Di conseguenza, continuare a rafforzare l’efficientamento energetico e l’utilizzo di fonti rinnovabili da parte delle aziende nostrane risulta una priorità non solo per le sue esternalità positive in termini di sostenibilità ma anche per il relativo risparmio di costi.
Quota di imprese manifatturiere che lamenta la scarsità di manodopera quale ostacolo alla produzione
Un ruolo competitivo nella doppia transizione, digitale e verde, non può infine prescindere da una sufficiente disponibilità di competenze e occupati. Guardando a questa dimensione, emerge una evidente vulnerabilità per l’Europa. Secondo i Population Prospects delle Nazioni Unite, nei prossimi due decenni la forza lavoro nell’UE è stimata diminuire ogni anno di due milioni.
Le prospettive demografiche sono ancora meno rosee per l’Italia.
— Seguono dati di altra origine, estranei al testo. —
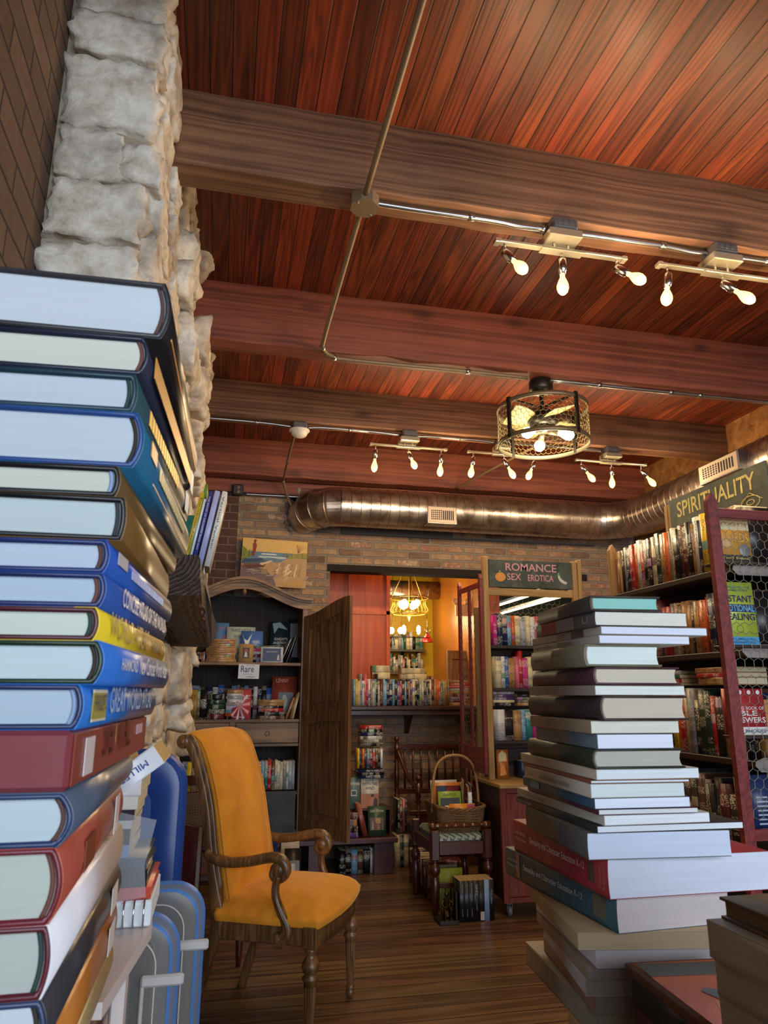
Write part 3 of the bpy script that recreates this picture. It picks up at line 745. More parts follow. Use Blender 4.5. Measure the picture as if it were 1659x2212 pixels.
for k, a in enumerate((A(205), A(325), A(75))):
    Md = T(0, 0, -.315)@Rz(a)@Ry(A(108)); b = MB(); b.lathe([(.0, .03), (.016, .03), (.018, .09), (.0, .09)], 14, Md); ho = b.build('lamp_holder', bronze, root)
    b = MB(); b.lathe([(0, 0), (.013, 0), (.016, .015), (.03, .045), (.033, .062), (.026, .082), (.01, .093), (0, .094)], 16, Md@T(0, 0, .088)); b.build('bulb', fan_bulb_m, ho)
point('fan_light', (fx, fy, 2.62), 16, (1, .86, .55), .08)
# ---- spiral duct
def duct_mat():
    t = NT('spiral_duct', .3, .95); v = t.coord(); n = t.noise(v, 7, 5, .65, .6); n2 = t.noise(v, 60, 2)
    t.l(t.math('ADD', t.math('MULTIPLY', n, .35), .12), t.b.inputs['Roughness'])
    return t.col(t.ramp(n, [(.3, lin('9a8c80')), (.6, lin('cabfb4'))]))
dm = duct_mat()
root = empty('spiral_duct', (0, 0, 0)); tag(root, 'large spiral steel air duct along the back and right walls', 'duct')
DR = .172; DZ = 2.885; DY = 6.02
def ducttube(pts, r, name='duct_run', n=40, ribs=0):
    b = MB(); b.tube(pts, r, n, cap=False); return b.build(name, dm, root)
XD = 3.70
path = [Vector((.93, DY, DZ))]+[Vector((x, DY, DZ)) for x in np.linspace(1.1, 3.30, 20)]
bend = [Vector((3.30+.40*math.sin(t_), DY-.40*(1-math.cos(t_)), DZ)) for t_ in np.linspace(.0, PI/2, 9)[1:]]
path2 = [Vector((XD, y, DZ+.02*(5.6-y)/3)) for y in np.linspace(5.55, -1.5, 30)]
full = path+bend+path2
ducttube(full, DR)
b = MB(); acc = 0; last = 0
def ring(c, tdir, r, w=.0035):
    t_ = tdir.normalized(); u = t_.cross(Vector((0, 0, 1))).normalized(); w_ = t_.cross(u)
    return [c+(u*math.cos(2*PI*k/40)+w_*math.sin(2*PI*k/40))*r for k in range(40)]
for i in range(len(full)-1):
    a_, c_ = full[i], full[i+1]; L_ = (c_-a_).length; s_ = 0
    while acc+ (L_-s_) >= .085:
        s_ += .085-acc; acc = 0; p = a_+(c_-a_)*(s_/L_)
        b.tube(ring(p, c_-a_, DR+.001), .0028, 4, closed=True)
    acc += L_-s_
b.build('seam_ribs', plain('duct_seam', 'a39a8f', .3, .95), root)
# elbow into the wall hole
el = [Vector((.95-.33*math.sin(t_)*.9, DY+.33*(1-math.cos(t_)), DZ-.05*(1-math.cos(t_)))) for t_ in np.linspace(0, PI/2, 6)]+[Vector((.65, 6.6, DZ-.06))]
b = MB(); b.tube(el, [DR, DR, DR*.99, DR*.97, DR*.93, DR*.9, DR*.9], 40, cap=False, sm=False)
for p in (0, 1, 2, 3): b.tube(ring(el[p], el[p+1]-el[p], DR+.002), .004, 4, closed=True)
b.build('elbow', dm, root)
def register(x, y, z, nrm, label_parent, w=.25, h=.14):
    n_ = Vector(nrm); rt = Vector((0, 0, 1)).cross(n_)
    M = frame((x, y, z), rt, (0, 0, 1), n_)
    p = MB(); p.bbox(-w/2-.008, w/2+.008, -h/2-.008, h/2+.008, -.12, 0, .004, M=M); bx = p.build('register_box', galv, label_parent)
    q = MB(); q.bbox(-w/2, w/2, -h/2, h/2, 0, .006, .002, M=M); f = q.build('register_face', plain('register_enamel', 'b9a796', .45), label_parent)
    for i in range(12):
        for j in range(5 if i < 6 else 1):
            q = MB()
            xx = -w*.4+i*w*.8/11.5
            y0 = -h*.3+(j*h*.13 if i < 6 else 0); y1 = y0+(h*.09 if i < 6 else h*.6)
            q.box(xx, xx+w*.042, y0, y1, .006, .0066, M=M)
            if i == 0 and j == 0: acc_ = MB()
            acc_.v, acc_.f, acc_.m, acc_.s = acc_.v, acc_.f, acc_.m, acc_.s
            acc_.add(q.v, q.f)
    acc_.build('louvres', plain('louvre_shadow', '1a1614', .8), f)
register(1.80, DY-.235, 2.80, (0, -1, 0), root)
register(3.46, 4.35, 2.90, (-1, 0, 0), root, .42, .13)
b = MB(); b.box(1.0, 2.05, YB-.03, YB-.005, 2.70, 2.78); b.box(2.05, 3.5, YB-.02, YB-.006, 2.70, 2.715)
tag(b.build('wall_bracket', plain('weathered_wood', '4b4844', .8)), 'weathered grey strip on the brick just below the duct', 'bracket')
# ================================================================ BIG FURNITURE
arm_w = wood('armoire_wood', '3c2814', '8c643e', 2, scale=1.1, rough=.5, bump=.12, rings=9, coat=.15)
arm_h = wood('armoire_wood_level', '4a3420', '9a7650', 0, scale=1.0, rough=.5, bump=.1, rings=7, knots=.7)
arm_i = wood('armoire_inside', '1d1513', '3c2f2a', 2, scale=.8, rough=.75, bump=.1)
mahog = wood('dark_mahogany', '2a1009', '5a2616', 2, scale=1.2, rough=.3, bump=.05, coat=.4)
mahog_h = wood('dark_mahogany_level', '2a1009', '5a2616', 0, scale=1.2, rough=.3, bump=.05, coat=.4)
redw = wood('red_stained_wood', '55161a', '8e3436', 2, scale=1.3, rough=.42, bump=.1, rings=10, coat=.2)
redw_h = wood('red_stained_wood_level', '55161a', '8e3436', 0, scale=1.3, rough=.42, bump=.1, rings=10, coat=.2)
pine = wood('raw_pine', '8a6a40', 'b8935c', 2, scale=1.2, rough=.7, bump=.1, rings=6)
pine_h = wood('raw_pine_level', '8a6a40', 'b8935c', 0, scale=1.2, rough=.7, bump=.1, rings=6)
darkshelf = plain('shelf_black_brown', '2a1a15', .5, var=.3)
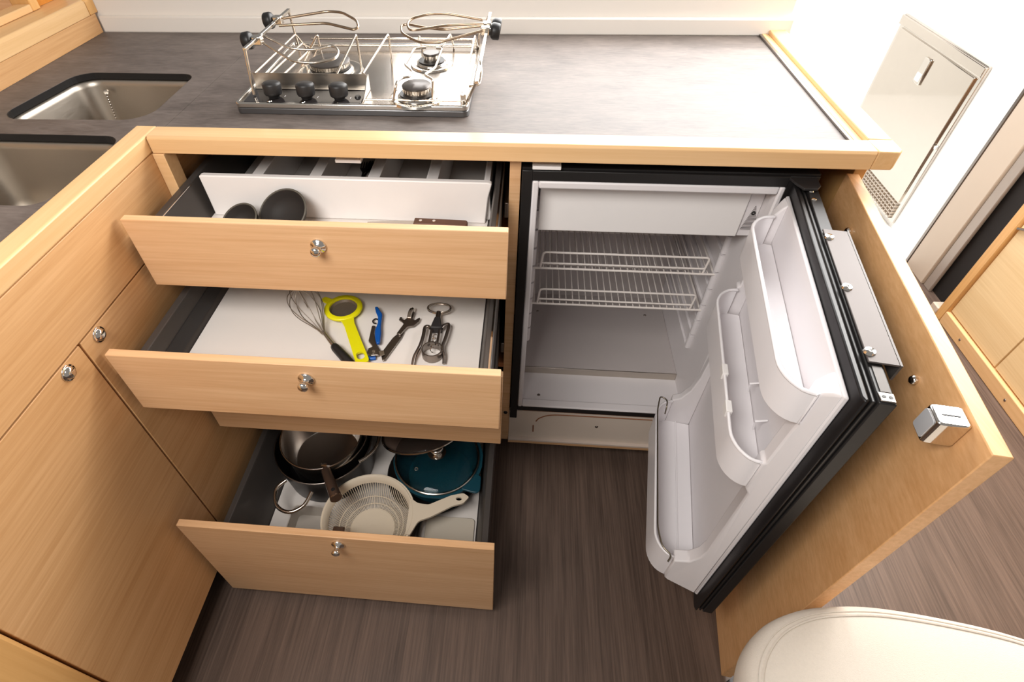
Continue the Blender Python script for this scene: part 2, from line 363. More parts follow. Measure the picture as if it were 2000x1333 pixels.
# ---- sinks
def basin(P, depth, label, ztop=0.8745):
    s = empty('sink_basin', (sum(p[0] for p in P) / len(P), sum(p[1] for p in P) / len(P), ztop - depth), label, 'sink')
    cx, cy = s.location.x, s.location.y
    def sc(k, z, dx=0): return [(cx + (x - cx) * k, cy + (y - cy) * k, z) for x, y in P]
    MB().loft([sc(1.10, ztop - 0.001), sc(0.99, ztop - 0.001), sc(0.965, ztop - 0.003), sc(0.95, ztop - 0.012), sc(0.90, ztop - depth * 0.75), sc(0.86, ztop - depth * 0.93), sc(0.76, ztop - depth)], cap0=False, cap1=True).build('bowl', SINKM, s, smooth=True, solid=0.0012, angle=60)
    r = MB().lathe([(0.0, 0.002), (0.022, 0.002), (0.034, 0.004), (0.040, 0.001)], (cx, cy, ztop - depth + 0.001), seg=28).build('drain', CHROME, s, smooth=True)
    return s
s1 = basin(sink1, 0.15, 'stainless sink bowl nearest the hob, with hanging ball chain')
m = MB()
c0 = Vector((-0.262, 0.268, 0.852)); c1 = Vector((-0.215, 0.195, 0.745))
for i in range(26):
    p = c0.lerp(c1, i / 25); m.lathe([(0, -0.0022), (0.0016, -0.0016), (0.0022, 0), (0.0016, 0.0016), (0, 0.0022)], p, seg=8)
m.lathe([(0, 0), (0.005, 0), (0.005, 0.004), (0, 0.004)], c0 + Vector((0, 0.006, 0.004)), (0.2, -1, 0.2), 12)
m.build('ball_chain', CHROME, s1, smooth=True)
basin(sink2, 0.14, 'stainless sink bowl at left edge, nearest the camera')

# ================================================================== WOODEN EDGE RAILS
ed = 'raised wooden rail'
r_ = empty('edge_rail', (0.6, 0.0, 0.871), 'pale maple rail along the front of the long worktop above the drawers', 'rail')
MB().prism([(-0.023, 0.871), (-0.023, 0.896), (-0.019, 0.900), (0.016, 0.900), (0.019, 0.897), (0.019, 0.871)], 0.0015, 1.1585, lambda u, v, t: (t, u, v)).build('bar', SOL_X, r_, bevel=0.001)
m = MB().prism([(-0.037, 0.0195), (-0.037, -0.95), (0.0, -0.95), (0.0, 0.0195)], 0.871, 0.9)
o = m.build('edge_rail', SOL_Y, None, bevel=0.003); tag(o, 'pale maple rail beside the sinks, running towards the camera at left', 'rail')
m = MB().prism([(1.160, 0.0205), (1.160, 0.568), (1.196, 0.568), (1.196, 0.0205)], 0.871, 0.9)
o = m.build('edge_rail', SOL_Y, None, bevel=0.002); tag(o, 'sunlit wooden rail closing the right end of the worktop', 'rail')
o = MB().prism([(1.1465, 0.0205), (1.1465, 0.565), (1.1595, 0.565), (1.1595, 0.0205)], 0.871, 0.8925).build('trim_strip', SOL_Y, None, bevel=0.001); tag(o, 'narrow wooden strip between dark track and right end rail', 'trim')
o = MB().box(1.1405, 1.1462, 0.0205, 0.556, 0.8881, 0.8925).build('track_strip', DSTEEL, None, bevel=0.001); tag(o, 'thin dark metal track along right edge of the worktop', 'track')
o = MB().prism([(1.1592, -0.023), (1.1592, 0.0198), (1.196, 0.0198), (1.196, -0.015), (1.189, -0.023)], 0.871, 0.9).build('rail_end_cap', SOL_Y, None, bevel=0.002); tag(o, 'wooden corner block capping the right end of the front rail', 'rail')

# ================================================================== GALLEY CABINET with four pulled drawers
def dfront(x0, x1, y, z0, z1, th=0.014):
    return MB().box(x0, x1, y, y + th, z0, z1)
gc = empty('galley_cabinet', (0.31, 0.28, 0.0), 'wooden galley cabinet with four pulled out drawers under the hob', 'cabinet')
MB().box(0.6065, 0.6255, 0.0, 0.55, 0.058, 0.870).build('divider', VEN_X, gc, bevel=0.001)
MB().box(0.0, 0.0205, -0.0245, 0.0085, 0.06, 0.870).build('filler_strip', SOL_X, gc, bevel=0.001)
MB().box(0.0005, 0.004, 0.009, 0.55, 0.02, 0.870).build('side', VEN_Y, gc)
MB().box(0.0045, 0.0205, 0.30, 0.55, 0.02, 0.870).build('side_batten', RAW, gc)
MB().box(0.0, 0.6065, 0.545, 0.555, 0.0, 0.870).build('back', CHARD, gc)
for z in (0.705, 0.575, 0.352): MB().box(0.590, 0.6065, 0.0, 0.5, z, z + 0.014).build('runner_batten', RAW, gc)
for k, z in enumerate((0.752, 0.622, 0.40, 0.12)):
    MB().box(0.599, 0.6062, 0.0, 0.5, z, z + 0.03).build('runner', DSTEEL, gc, bevel=0.001)
MB().box(0.309, 0.354, -0.003, 0.020, 0.851, 0.857).build('magnetic_catch', WHP, gc, bevel=0.001)
def knob(parent, x, y, z, axis=(0, -1, 0)):
    MB().lathe([(0, 0.0), (0.0125, 0.0), (0.0128, 0.002), (0.0115, 0.004), (0.0070, 0.0055), (0.0048, 0.009), (0.0052, 0.012), (0.0078, 0.0145), (0.0083, 0.0175), (0.0072, 0.0205), (0.0040, 0.022), (0, 0.0225)], (x, y, z), axis, 28).build('knob', CHROME, parent, smooth=True, angle=70)
def push_knob(parent, x, y, z):
    k = MB().lathe([(0, 0.0), (0.0125, 0.0), (0.0128, 0.0012), (0.0118, 0.0022), (0.0100, 0.0022), (0.0092, 0.0035), (0.0078, 0.0062), (0.0050, 0.0080), (0, 0.0086)], (x, y, z), (1, 0, 0), 28).build('knob', CHROME, parent, smooth=True, angle=70)
FX0, FX1 = 0.0135, 0.6118
def drawer(y, z0, z1, side_top, floor_z, back_y, knobz=None, side_h=None, xi=0.047, label=None):
    f = dfront(FX0, FX1, y, z0, z1).build('drawer', VEN_X, gc, bevel=0.0012)
    yb = back_y; y0 = y + 0.0145
    for s in (0, 1):
        def X(x): return x if s == 0 else 0.6165 - x
        prof = [(X(0.0215), floor_z - 0.012), (X(0.0215), side_top), (X(0.034), side_top), (X(0.037), side_top - 0.006), (X(xi - 0.003), floor_z + 0.003), (X(xi), floor_z - 0.002), (X(xi), floor_z - 0.012)]
        p = MB().prism(prof, y0, yb, lambda u, v, t: (u, t, v)).build('side_panel', CHAR, f, bevel=0.0012)
    MB().box(xi + 0.0003, 0.6165 - xi - 0.0003, y0, yb, floor_z - 0.012, floor_z).build('bottom_panel', LIN, f)
    MB().box(xi, 0.6165 - xi, yb, yb + 0.01, floor_z - 0.012, side_top - 0.01).build('back_panel', CHARD, f)
    if knobz: knob(f, 0.320, y, knobz)
    return f
d1 = drawer(-0.1788, 0.7127, 0.8415, 0.808, 0.738, 0.30, 0.806)
d2 = drawer(-0.3434, 0.5826, 0.7111, 0.668, 0.598, 0.12, 0.682)
d3 = drawer(-0.2217, 0.3612, 0.570, 0.50, 0.375, 0.24, 0.53)
d4 = drawer(-0.4394, 0.0338, 0.3466, 0.205, 0.056, 0.03, 0.320, xi=0.056)
# chrome edge lines on the right-hand runners, dark stripe moulded in the sides
for d, y0, y1, zt in ((d2, -0.325, 0.10, 0.668), (d1, -0.16, 0.28, 0.808)):
    MB().box(0.590, 0.593, y0, y1, zt, zt + 0.0015).build('chrome_strip', CHROME, d)
MB().prism([(0.0395, 0.640), (0.0415, 0.640), (0.0455, 0.612), (0.0435, 0.612)], -0.325, 0.10, lambda u, v, t: (u, t, v)).build('side_stripe', CHARD, d2)
MB().tube([(0.0352, -0.164, 0.8065), (0.0352, -0.01, 0.8065)], 0.0008, 6).build('edge_highlight', CHROME, d1)  # bright tube added as the highlight along the left side's top edge
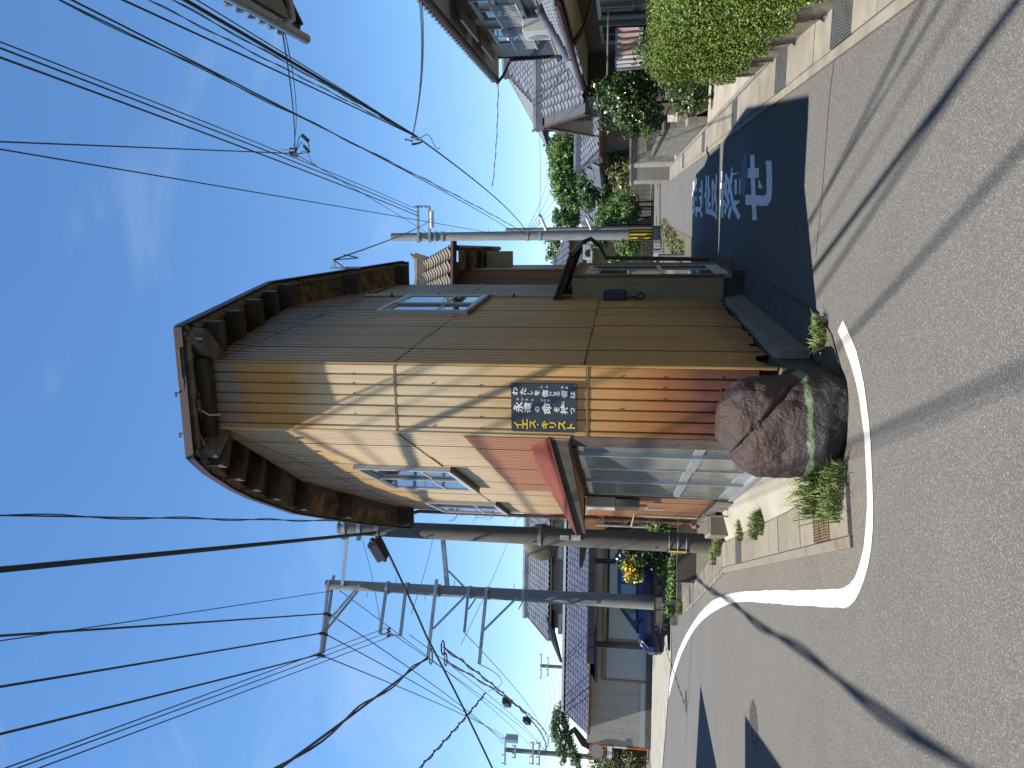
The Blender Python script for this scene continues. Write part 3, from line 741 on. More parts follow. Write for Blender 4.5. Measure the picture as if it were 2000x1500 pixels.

Sulla base delle proiezioni di Adapt, la popolazione attiva nel nostro Paese, ridottasi di due milioni nell’ultima decade, rischia di diminuire di ulteriori tre milioni al 2040.
Si tratta di un trend con cui le aziende faticano sempre più a convivere. Da inizio 2021, la quota di imprese manifatturiere italiane che lamenta la scarsità di manodopera quale ostacolo alla produzione è aumentata di quasi quattro volte.
Investimenti 5.0 per la formazione del personale per quanto non possano essere l’unica cura a un equilibrio demografico precario, rappresentano quindi una necessità condivisa nel tessuto produttivo comunitario e italiano.
Un tessuto produttivo che di fronte alle macrodinamiche fin qui descritte è ancor più chiamato ad innovare e innovarsi per evitare che il rilancio della produttività resti solo un mantra dibattuto nei report europei.